Cinco días más tarde se le notificaba que: — «Vista su instancia solicitando se le conceda derecho a casa, por ejercer interinamente el cargo de Capellán de las Reverendas Madres Agustinas recoletas del Monasterio de Santa Isabel y el favorable informe emitido por dicha Comunidad, este Patronato ha acordado acceder a lo solicitado», etc. La respuesta eludía toda referencia al nombramiento. Pero al Rector de Santa Isabel, con cuyo parecer no se había contado, le sentó muy mal la iniciativa del capellán y de las monjas, y más aún la posterior decisión de las autoridades civiles. Por todo lo cual, y para ahorrarse disgustos, don Josemaría decidió no ocupar de momento la casa de Santa Isabel. Más que por lo que pudiera pensar el Rector, lo hizo por otras razones, que recoge ordenada y puntualmente en sus Catalinas:
¿Razones? 1º/ Que no pueden vivir allí los míos, sin vivir yo también. 2º/ Que no conviene que viva yo en el convento, porque me ato más a los míos, cuando suspiro por soltarme. 3º/ Que Jesús quiere, para el curso próximo, el internado: y he de vivir yo en él.

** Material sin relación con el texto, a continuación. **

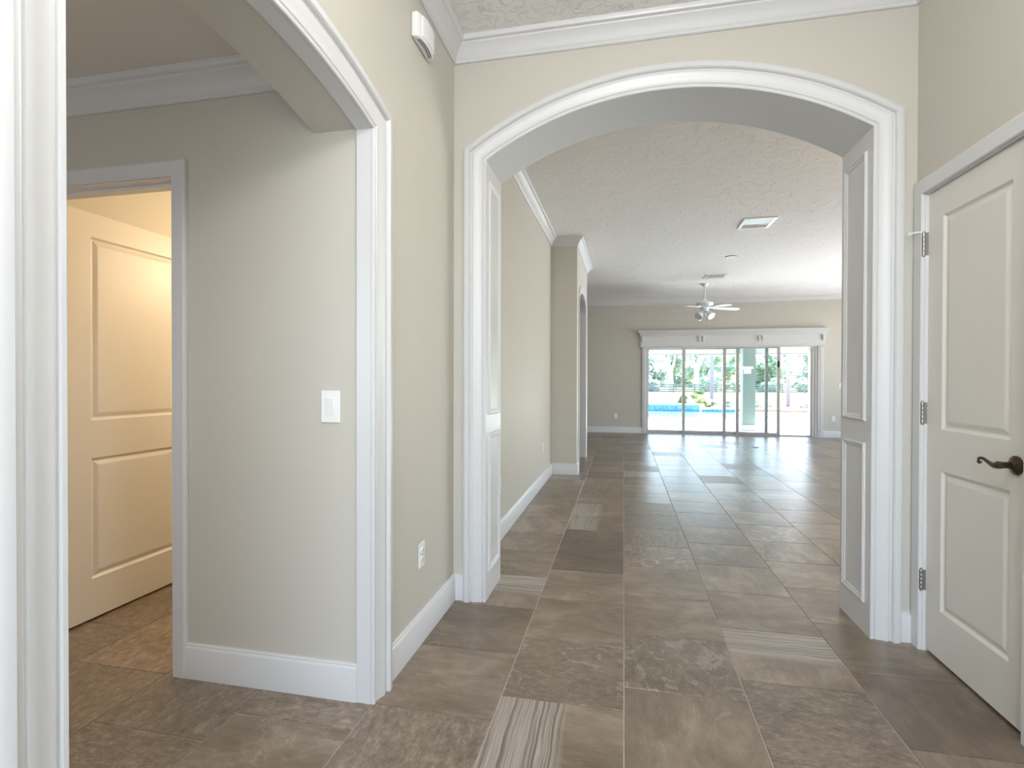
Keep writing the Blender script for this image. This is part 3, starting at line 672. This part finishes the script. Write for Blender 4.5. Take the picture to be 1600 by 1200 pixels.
# planting bed and shrubs behind the pool
struct(MB().box(-12, 16, 22.6, 25.9, -.05, .06).build('planting_ground', M_mulch), 'mulched planting bed behind the raised pool wall', 'planting bed')
def leaves(n, rx, ry, rz, size, seed, cz=0, clumps=9):
    g = random.Random(seed); m = MB()
    cl = [(g.uniform(-.62, .62)*rx, g.uniform(-.62, .62)*ry, cz+g.uniform(-.9, .9)*rz, g.uniform(.3, .5)) for _ in range(clumps)]
    for _ in range(n):
        c = g.choice(cl)
        d = Vector((g.gauss(0, 1), g.gauss(0, 1), g.gauss(0, 1))).normalized()*g.random()**.4*c[3]
        p = Vector((c[0]+d.x*rx, c[1]+d.y*ry, c[2]+d.z*rz*.9))
        u = Vector((g.gauss(0, 1), g.gauss(0, 1), g.gauss(0, 1))).normalized(); v = u.orthogonal().normalized()
        s_ = size*g.uniform(.6, 1.4)
        m.add([p-u*s_, p+v*s_*.5, p+u*s_, p-v*s_*.5], [(0, 1, 2, 3)])
    return m
def plant(x, y, z, r, h, mt, label, seed, group=None):
    t = empty('garden_shrub', (0, 0, 0), label, 'shrub', group)
    MB().tube([(0, 0, 0), (.02, 0, h*.3), (0, .02, h*.6)], [.03, .02, .01], 6).build('stem', M_bark, t)
    leaves(420, r, r, h*.42, .09, seed, cz=h*.58, clumps=7).build('foliage', mt, t, recalc=False)
    t.location = (x, y, z); return t
for i, (x, y, r, h, k, lab) in enumerate(((1.52, 23.6, .48, .34, 0, 'low dull shrub at the left end of the planting bed'), (2.42, 23.7, .3, .55, 2, 'bright yellow green shrub just left of the first glass mullion'),
        (3.15, 23.6, .38, .75, 2, 'taller bright yellow green shrub right of the first glass mullion'), (3.75, 23.9, .3, .34, 0, 'small shrub at the foot of the left screen post'), (4.6, 24.2, .4, .34, 1, 'low grey shrub right of the left screen post'),
        (5.9, 24.3, .5, .36, 0, 'low shrub seen right of the pale column'), (7.55, 24.4, .25, .22, 1, 'tiny shrub beside the right screen post'), (8.35, 24.8, .27, .3, 0, 'small shrub near the right edge of the open doorway'), (.35, 23.6, .38, .34, 1, 'low shrub partly hidden by the left door jamb'))):
    plant(x, y, .03, r, h, M_leaf[k], lab, 40+i)
# fence
fe = empty('rail_fence', (12, 68, -.3), 'long black rail fence at the end of the lawn', 'fence')
for z in (.05, .32, .59, .86):
    MB().box(-14, 40, 67.96, 68.0, -.3+z, -.3+z+.15).build('rail', M_fence, fe)
for k in range(22):
    MB().box(-14+2.5*k, -13.86+2.5*k, 68.0, 68.14, -.3, .82).build('post', M_fence, fe)
# trees beyond the fence
protos = {}
def crown_me(seed):
    m = leaves(2600, 3.4, 3.0, 3.6, .42, seed, cz=5.4, clumps=18); m2 = leaves(1000, 3.2, 2.6, .9, .36, seed+9, cz=1.4, clumps=10)
    m.add(m2.v, m2.f); return m
row = 'washed-out tree, %s row beyond the fence, %s'
spots = [(-3, 76, row % ('front', 'hidden left of the sliding doors')), (4, 76, row % ('front', 'seen through the first glass panel')), (11, 76.3, row % ('front', 'left of the pale column')),
         (18, 75.8, row % ('front', 'beside the right screen post')), (25, 76, row % ('front', 'at the right edge of the open doorway')), (32, 76, row % ('front', 'hidden right of the open doorway')),
         (.5, 83.5, row % ('back', 'hidden left of the first glass panel')), (7.5, 84, row % ('back', 'seen through the second glass panel')), (14.5, 83.5, row % ('back', 'seen behind the pale column')), (21.5, 84, row % ('back', 'seen in the open doorway right of the handle')), (28.5, 83.5, row % ('back', 'hidden behind the right door jamb'))]
for i, (x, y, lab) in enumerate(spots):
    t = empty('tree', (0, 0, 0), lab, 'tree', 'trees beyond the fence')
    g = random.Random(90+i); lean = g.uniform(-.7, .7)
    MB().tube([(0, 0, 0), (lean*.2, 0, 1.4), (lean*.7, .1, 3.2), (lean*1.1, .2, 5.2), (lean*.9, .3, 8)], [.5, .36, .3, .24, .1], 9).build('trunk', M_bark, t, smooth=60)
    k = i % 3
    if k not in protos: protos[k] = crown_me(200+k).build('foliage', M_leaf[k % 2], t, recalc=False)
    else:
        c = protos[k].copy(); C.objects.link(c); c.parent = t; c.rotation_euler = (0, 0, math.pi*(i % 2))
    t.location = (x, y, -.3); t.scale = (.95, .95, g.uniform(.68, .8))
for i, (x, y, lean, lab) in enumerate(((6.0, 69.2, -.6, 'leaning pale trunked tree seen through the first glass panel'), (8.75, 69.3, .5, 'leaning pale trunked tree seen through the second glass panel'))):
    t = empty('tree', (0, 0, 0), lab, 'tree', 'trees beyond the fence')
    MB().tube([(0, 0, 0), (lean*.3, 0, 1.3), (lean*.4, .1, 2.6), (lean*1.1, .1, 4.0), (lean*1.4, .1, 5.6), (lean, .1, 7.4)], [.42, .32, .30, .24, .2, .09], 9).tube([(lean*.4, .1, 2.5), (-lean*.3, .1, 3.6), (-lean*.7, 0, 5.4)], [.2, .15, .09], 8).build('trunk', M_bark, t, smooth=60)
    leaves(420, 1.0, 1.6, .8, .3, 500+i, cz=7.3, clumps=7).build('foliage', M_leaf[1], t, recalc=False)
    t.location = (x, y, -.3)
for i, x in enumerate((-1.5, 3.3, 10.9, 13.0 + 1.6, 18.3, 22.0, 25.7, 29.4)):
    g = random.Random(300+i)
    t = empty('hedge_shrub', (0, 0, 0), 'grey green shrub behind the fence, %s' % ('hidden left of the sliding doors', 'at the left edge of the first glass panel', 'just left of the left screen post', 'seen through the third glass panel', 'just right of the pale column', 'beside the right screen post', 'at the right edge of the open doorway', 'hidden right of the open doorway')[i], 'shrub', 'shrubs behind the fence')
    if 'h' not in protos: protos['h'] = leaves(1100, 1.45, .85, 1.1, .26, 77, cz=1.2, clumps=12).build('foliage', M_leaf[1], t, recalc=False)
    else:
        c = protos['h'].copy(); C.objects.link(c); c.parent = t; c.rotation_euler = (0, 0, math.pi*(i % 2))
    t.location = (x, 71.3, -.3); t.scale = (1, 1, g.uniform(.7, 1.2))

Por entonces ya había visitado Santiago el "nido" de Luchana; y doña Dolores y Carmen no andaban lejos de adivinar lo que se escondía tras la fachada de la Academia y el apostolado de Josemaría, que no tuvo más remedio que mantener por un tiempo en suspenso a la familia, luego de haberles anunciado la respuesta favorable del Ministerio de la Gobernación. En el hogar de los Escrivá hacían preparativos del traslado; y se preguntaban cuándo se mudarían a la vivienda de Santa Isabel. Pero el sacerdote daba largas. Daba vagas excusas. No quería entrar en el tema. No despegaba los labios.
¿Por qué esa resistencia a aceptar lo que suponía un apreciable ahorro en alquileres? ¿Por qué no se iban ya de una vez a Santa Isabel? Cansados de respuestas vagas e insatisfactorias, la familia en pleno, sin andarse por las ramas, abordó seriamente el asunto, el 10 de febrero. ¿Para qué estamos en Madrid, donde pasamos tan mala vida?, le preguntaban. Y el sacerdote, aguantando la pregunta, mientras capeaba en silencio la tormenta, le decía por dentro al Señor: — Tú ya sabes por qué estoy aquí.
Y el Fundador pensaba en las razones que, ordenada y rigurosamente, había recogido días atrás en las Catalinas.